DATASET CONTENT:
_ _ _ _

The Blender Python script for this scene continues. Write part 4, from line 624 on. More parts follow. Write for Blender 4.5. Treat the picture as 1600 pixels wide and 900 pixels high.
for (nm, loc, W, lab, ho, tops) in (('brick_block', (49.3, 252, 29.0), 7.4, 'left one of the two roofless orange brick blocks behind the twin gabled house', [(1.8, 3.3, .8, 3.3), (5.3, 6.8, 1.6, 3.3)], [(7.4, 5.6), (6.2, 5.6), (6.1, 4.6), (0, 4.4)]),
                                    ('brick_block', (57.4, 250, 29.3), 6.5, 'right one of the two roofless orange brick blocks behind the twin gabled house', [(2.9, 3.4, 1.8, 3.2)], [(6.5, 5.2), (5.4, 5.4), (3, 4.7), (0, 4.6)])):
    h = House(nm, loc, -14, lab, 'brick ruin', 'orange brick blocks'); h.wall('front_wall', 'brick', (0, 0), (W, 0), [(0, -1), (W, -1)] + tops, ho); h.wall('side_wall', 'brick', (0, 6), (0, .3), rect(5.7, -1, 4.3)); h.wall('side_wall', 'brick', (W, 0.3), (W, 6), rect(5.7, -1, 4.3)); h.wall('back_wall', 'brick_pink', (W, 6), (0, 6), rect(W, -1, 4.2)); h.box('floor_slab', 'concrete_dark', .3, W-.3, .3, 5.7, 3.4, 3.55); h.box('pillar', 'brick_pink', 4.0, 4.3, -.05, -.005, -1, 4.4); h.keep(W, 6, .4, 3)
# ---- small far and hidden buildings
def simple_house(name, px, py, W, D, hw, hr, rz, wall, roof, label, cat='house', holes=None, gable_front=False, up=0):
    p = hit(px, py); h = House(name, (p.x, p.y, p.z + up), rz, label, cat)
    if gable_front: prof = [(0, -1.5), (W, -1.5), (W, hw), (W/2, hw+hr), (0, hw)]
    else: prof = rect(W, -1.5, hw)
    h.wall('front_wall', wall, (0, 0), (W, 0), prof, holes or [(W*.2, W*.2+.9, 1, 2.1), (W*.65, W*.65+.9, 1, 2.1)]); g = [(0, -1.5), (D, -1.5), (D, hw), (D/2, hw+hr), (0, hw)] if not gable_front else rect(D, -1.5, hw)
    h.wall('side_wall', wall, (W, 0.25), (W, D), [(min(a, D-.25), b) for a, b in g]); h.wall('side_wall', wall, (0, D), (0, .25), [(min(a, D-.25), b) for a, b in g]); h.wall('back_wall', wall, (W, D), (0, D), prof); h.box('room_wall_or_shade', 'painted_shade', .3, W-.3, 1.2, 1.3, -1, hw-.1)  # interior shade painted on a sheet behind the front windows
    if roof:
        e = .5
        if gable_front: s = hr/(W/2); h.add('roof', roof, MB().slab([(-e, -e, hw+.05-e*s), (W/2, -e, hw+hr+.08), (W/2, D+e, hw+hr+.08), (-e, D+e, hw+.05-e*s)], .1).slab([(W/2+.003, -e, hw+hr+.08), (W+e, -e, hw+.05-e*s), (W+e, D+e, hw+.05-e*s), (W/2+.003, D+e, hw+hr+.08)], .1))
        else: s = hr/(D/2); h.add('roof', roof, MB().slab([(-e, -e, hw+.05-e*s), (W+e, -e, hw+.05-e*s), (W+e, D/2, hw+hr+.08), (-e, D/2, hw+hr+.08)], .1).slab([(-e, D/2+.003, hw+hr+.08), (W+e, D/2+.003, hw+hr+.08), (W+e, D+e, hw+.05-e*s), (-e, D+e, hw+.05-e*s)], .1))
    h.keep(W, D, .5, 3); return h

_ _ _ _

TASK: Extract the full listing above without altering anything.

CORRECT RESPONSE:
The Blender Python script for this scene continues. Write part 4, from line 624 on. More parts follow. Write for Blender 4.5. Treat the picture as 1600 pixels wide and 900 pixels high.
for (nm, loc, W, lab, ho, tops) in (('brick_block', (49.3, 252, 29.0), 7.4, 'left one of the two roofless orange brick blocks behind the twin gabled house', [(1.8, 3.3, .8, 3.3), (5.3, 6.8, 1.6, 3.3)], [(7.4, 5.6), (6.2, 5.6), (6.1, 4.6), (0, 4.4)]),
                                    ('brick_block', (57.4, 250, 29.3), 6.5, 'right one of the two roofless orange brick blocks behind the twin gabled house', [(2.9, 3.4, 1.8, 3.2)], [(6.5, 5.2), (5.4, 5.4), (3, 4.7), (0, 4.6)])):
    h = House(nm, loc, -14, lab, 'brick ruin', 'orange brick blocks'); h.wall('front_wall', 'brick', (0, 0), (W, 0), [(0, -1), (W, -1)] + tops, ho); h.wall('side_wall', 'brick', (0, 6), (0, .3), rect(5.7, -1, 4.3)); h.wall('side_wall', 'brick', (W, 0.3), (W, 6), rect(5.7, -1, 4.3)); h.wall('back_wall', 'brick_pink', (W, 6), (0, 6), rect(W, -1, 4.2)); h.box('floor_slab', 'concrete_dark', .3, W-.3, .3, 5.7, 3.4, 3.55); h.box('pillar', 'brick_pink', 4.0, 4.3, -.05, -.005, -1, 4.4); h.keep(W, 6, .4, 3)
# ---- small far and hidden buildings
def simple_house(name, px, py, W, D, hw, hr, rz, wall, roof, label, cat='house', holes=None, gable_front=False, up=0):
    p = hit(px, py); h = House(name, (p.x, p.y, p.z + up), rz, label, cat)
    if gable_front: prof = [(0, -1.5), (W, -1.5), (W, hw), (W/2, hw+hr), (0, hw)]
    else: prof = rect(W, -1.5, hw)
    h.wall('front_wall', wall, (0, 0), (W, 0), prof, holes or [(W*.2, W*.2+.9, 1, 2.1), (W*.65, W*.65+.9, 1, 2.1)]); g = [(0, -1.5), (D, -1.5), (D, hw), (D/2, hw+hr), (0, hw)] if not gable_front else rect(D, -1.5, hw)
    h.wall('side_wall', wall, (W, 0.25), (W, D), [(min(a, D-.25), b) for a, b in g]); h.wall('side_wall', wall, (0, D), (0, .25), [(min(a, D-.25), b) for a, b in g]); h.wall('back_wall', wall, (W, D), (0, D), prof); h.box('room_wall_or_shade', 'painted_shade', .3, W-.3, 1.2, 1.3, -1, hw-.1)  # interior shade painted on a sheet behind the front windows
    if roof:
        e = .5
        if gable_front: s = hr/(W/2); h.add('roof', roof, MB().slab([(-e, -e, hw+.05-e*s), (W/2, -e, hw+hr+.08), (W/2, D+e, hw+hr+.08), (-e, D+e, hw+.05-e*s)], .1).slab([(W/2+.003, -e, hw+hr+.08), (W+e, -e, hw+.05-e*s), (W+e, D+e, hw+.05-e*s), (W/2+.003, D+e, hw+hr+.08)], .1))
        else: s = hr/(D/2); h.add('roof', roof, MB().slab([(-e, -e, hw+.05-e*s), (W+e, -e, hw+.05-e*s), (W+e, D/2, hw+hr+.08), (-e, D/2, hw+hr+.08)], .1).slab([(-e, D/2+.003, hw+hr+.08), (W+e, D/2+.003, hw+hr+.08), (W+e, D+e, hw+.05-e*s), (-e, D+e, hw+.05-e*s)], .1))
    h.keep(W, D, .5, 3); return h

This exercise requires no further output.